No podían ser más de las cuatro y pico de la tarde. El sol aún calentaba la tarde, apenas un poco distinta del mismo día de 1811, cuando Artigas generó el primer movimiento táctico colectivo que se conociera por estos lares, pero el Campeones Olímpicos estaba frío. Yo tenía frío, y se me estrujaba el corazón ante la posibilidad manifiesta de que mi ilusión, la de miles de tipos que habían esperado por ese momento, quedara una vez más por el camino. Estaba trabajando en la inmediatez del relato radial, queriendo ser épico y no trágico, en la racionalización técnica de lo observado, para aplicarlo en esta misma crónica. Aun así, sentía que mi pecho se apretaba y que no soportaría un empate o una derrota, aunque el deber ser se debería encargar de limpiar la escena del crimen y salir como un duque con una crónica impoluta y ecuánime.

Eduardo Sacheri, en el guion de la película El secreto de sus ojos, le hace decir a Sandoval, el personaje interpretado por Guillermo Francella: “El tipo puede cambiar de todo. De cara, de casa, de familia, de novia, de religión, de dios. Pero hay una cosa que no puede cambiar, Benjamín. No puede cambiar de pasión”. Están hablando de fútbol, y de la pasión por un club que en aquel caso era Racing de Avellaneda, y en éste, en aquéllos y no en mí, es de Wanderers.

Porque yo, y capaz que a varios de ustedes les pasa, voy y disfruto de un partido de fútbol y, de acuerdo a la circunstancias, coyuntura o emociones, voy queriendo que pase esto o lo otro, que gane éste, que gane el otro, pero ahora me gustaría que fuese al revés, o ... y ahí, en esa vuelta, me creí que era por eso que yo quería que Wanderers fuera otra vez campeón, como en aquellos tiempos pretéritos del que ya no quedan hinchas, pero sí sus hijos, nietos, sobrinos, bisnietos y como quieran que sea la parentela.

En esta historia mínima de Wanderers, poco van a importar un par de historias mínimas mías anotadas con un lápiz Faber número 2 en papel de estraza, pero yo creí que estaba hinchando por Wanderers, por su juego, su técnico -largamente vilipendiado, aunque ahora se olviden de eso y le pongan alfombra roja- o hasta por su juego. Yo creí que hinchaba por Wanderers por el arriba nervioso y el abajo que se mueve. Creía que quería que fuese campeón en mi tierra el equipo de Alfredo Arias por la justicia poética de que el campeón sea el que juega mejor, y por el aforismo de que jugando mejor se puede ganar más. Pero la mente es retorcida, lleva y trae y hace aparecer juguetes perdidos en las mañanas del tiempo, y cuando estaba por anotar que yo conocí en vivo y en directo al Guánders una tarde de sábado de 1972, en la que mi padre me llevó al Viera cuando Wanderers se había mudado a Las Piedras y lideraba la B, con el Loco Ortíz en el arco (pelo largo rubio oxigenado y bermudas de vaquero recortado), se me vino a la cabeza que yo ya había tenido un vínculo afectivo previo con ese club, porque ahí había jugado el mejor futbolista que ha pisado los campos de Florida, el Pato Jorge Omar Ferreri, que cuando yo todavía no sabía leer ni escribir llegó con Wanderers a la selección uruguaya. ¿Sería que había conocido a Wanderers con una figurita de esas pintadas y que se pegaban con engrudo?

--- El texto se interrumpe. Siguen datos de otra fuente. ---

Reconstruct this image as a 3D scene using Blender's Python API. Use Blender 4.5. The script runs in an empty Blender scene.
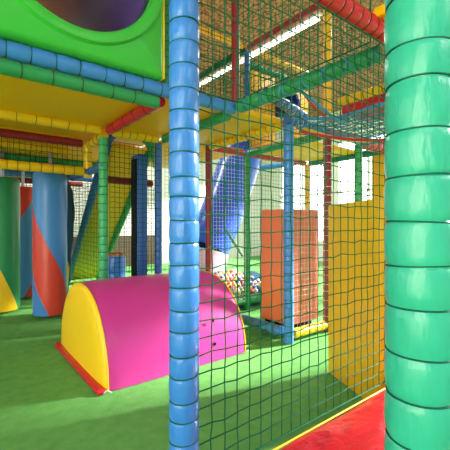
import bpy, bmesh, math, random
from mathutils import Vector, Matrix, Quaternion
PI = math.pi
SC = bpy.context.scene
COL = SC.collection
R0 = random.Random(7)

# ------------------------------------------------------------------ materials
def lin(c):
    f = lambda v: v/12.92 if v <= .04045 else ((v+.055)/1.055)**2.4
    return tuple(f(v/255.) for v in c) + (1.,)

def base_mat(name, rgb, rough=.5, spec=.5):
    m = bpy.data.materials.new(name); m.use_nodes = True
    b = m.node_tree.nodes['Principled BSDF']
    b.inputs['Base Color'].default_value = lin(rgb)
    b.inputs['Roughness'].default_value = rough
    b.inputs['Specular IOR Level'].default_value = spec
    return m, m.node_tree, b

def add_bump(nt, b, scale, strength, dist, detail=3., stretch=None):
    tc = nt.nodes.new('ShaderNodeTexCoord')
    n = nt.nodes.new('ShaderNodeTexNoise'); n.inputs['Scale'].default_value = scale; n.inputs['Detail'].default_value = detail
    src = tc.outputs['Object']
    if stretch:
        mp = nt.nodes.new('ShaderNodeMapping'); mp.inputs['Scale'].default_value = stretch
        nt.links.new(src, mp.inputs['Vector']); src = mp.outputs['Vector']
    nt.links.new(src, n.inputs['Vector'])
    bp = nt.nodes.new('ShaderNodeBump'); bp.inputs['Strength'].default_value = strength; bp.inputs['Distance'].default_value = dist
    nt.links.new(n.outputs['Fac'], bp.inputs['Height']); nt.links.new(bp.outputs['Normal'], b.inputs['Normal'])
    return tc, n

def mottle(nt, b, rgb1, rgb2, scale, detail=4., lo=.35, hi=.65):
    tc = nt.nodes.new('ShaderNodeTexCoord')
    n = nt.nodes.new('ShaderNodeTexNoise'); n.inputs['Scale'].default_value = scale; n.inputs['Detail'].default_value = detail
    nt.links.new(tc.outputs['Object'], n.inputs['Vector'])
    r = nt.nodes.new('ShaderNodeValToRGB')
    r.color_ramp.elements[0].position = lo; r.color_ramp.elements[0].color = lin(rgb1)
    r.color_ramp.elements[1].position = hi; r.color_ramp.elements[1].color = lin(rgb2)
    nt.links.new(n.outputs['Fac'], r.inputs['Fac']); nt.links.new(r.outputs['Color'], b.inputs['Base Color'])

def vinyl(name, rgb, rough=.32, wrinkle=.25, spec=.5):
    m, nt, b = base_mat(name, rgb, rough, spec)
    add_bump(nt, b, 14., wrinkle, .006, 3.)
    return m
def plain(name, rgb, rough=.6, spec=.3):
    return base_mat(name, rgb, rough, spec)[0]

M = {}
M['blue'] = vinyl('vinyl_blue', (62,128,208))
def wrinkled(name, rgb, rough):
    m, nt, b = base_mat(name, rgb, rough)
    add_bump(nt, b, 11., .55, .012, 4., (2.2,2.2,.75))
    return m
M['blue_post'] = wrinkled('vinyl_post_blue', (56,124,206), .3)
M['teal'] = wrinkled('vinyl_post_teal', (50,170,142), .28)
M['blue_far'] = vinyl('vinyl_royal_blue', (50,100,178), .4)
M['green'] = vinyl('vinyl_green', (42,142,84), .4)
M['mint'] = vinyl('vinyl_mint_green', (62,172,108), .38)
M['yellow'] = vinyl('vinyl_yellow', (244,190,16), .38)
M['deck'] = vinyl('vinyl_deck_yellow', (255,186,0), .5, .1, .2)
M['red'] = vinyl('vinyl_red', (206,28,48), .32)
M['darkred'] = vinyl('vinyl_dark_red', (142,22,36), .45)
M['pink'] = vinyl('vinyl_pink', (206,58,152), .34, .18)
M['endyellow'] = vinyl('vinyl_end_yellow', (250,206,30), .42, .12)
M['matred'], nt, b = base_mat('vinyl_mat_red', (186,16,40), .3); add_bump(nt, b, 5.5, .7, .03, 4., (1,1.6,1))
M['orange'] = vinyl('vinyl_orange', (228,116,82), .42)
M['panelyellow'] = vinyl('vinyl_panel_yellow', (232,184,12), .45, .1)
M['panelgreen'] = plain('plastic_green', (62,184,62), .35, .5)
M['purple'] = plain('plastic_purple', (94,72,136), .4, .5)
M['tubeblue'] = plain('plastic_blue', (38,84,196), .25, .5)
M['darkblue'] = plain('plastic_dark_blue', (22,36,130), .4, .4)
M['black'] = plain('black_fabric', (24,20,26), .8, .2)
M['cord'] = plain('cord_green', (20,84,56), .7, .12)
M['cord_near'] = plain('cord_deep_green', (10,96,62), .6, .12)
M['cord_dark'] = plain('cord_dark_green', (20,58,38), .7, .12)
M['cord_white'] = plain('cord_white', (220,226,220), .7)
M['cord_blue'] = plain('cord_blue', (74,138,190), .6)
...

En la salvada en la línea de Martín Rivas, en la enésima palomita de Cristóforo, fue cuando definitivamente quedé congelado y sin diván, y en el viejo cemento donde ocurrió mi rito iniciático a la pasión por el deporte, me di cuenta de que mi abuelo, el juez de Paz de Isla Mala, Juan Francisco Martínez, era de Wanderers. Tal vez de ahí, sin saberlo, habría surgido esa catarata emocional que sentí en el partido en que Wanderers fue campeón. Sólo tal vez. Porque también es verosímil que miles de individuos pasemos nervios, nos emocionemos y queramos que se corone como el mejor el equipo que mejor trabajó, el que mejor jugó, el que mejor hizo las cosas desde abajo, el que encontró a un entrenador con un temple y una altura tal que, a pesar de los cuestionamientos necios, carentes de sentido y de neófitos que tuvo que soportar, se mantuvo incólume en su forja, sin salidas de tono, exabruptos ni persecutas; porque nos gusta descubrir que se puede; porque nos conmueve que un tipo se baje del quirófano para jugar; porque emociona que un jugador, Maxi Olivera, que hizo de Tito Borjas, el crack que murió viendo a su Wanderers en el último título que había obtenido, en 1931, sea justamente -jugarreta del guionista de Dios- el que hizo el gol del campeonato. Tuya, Héctor.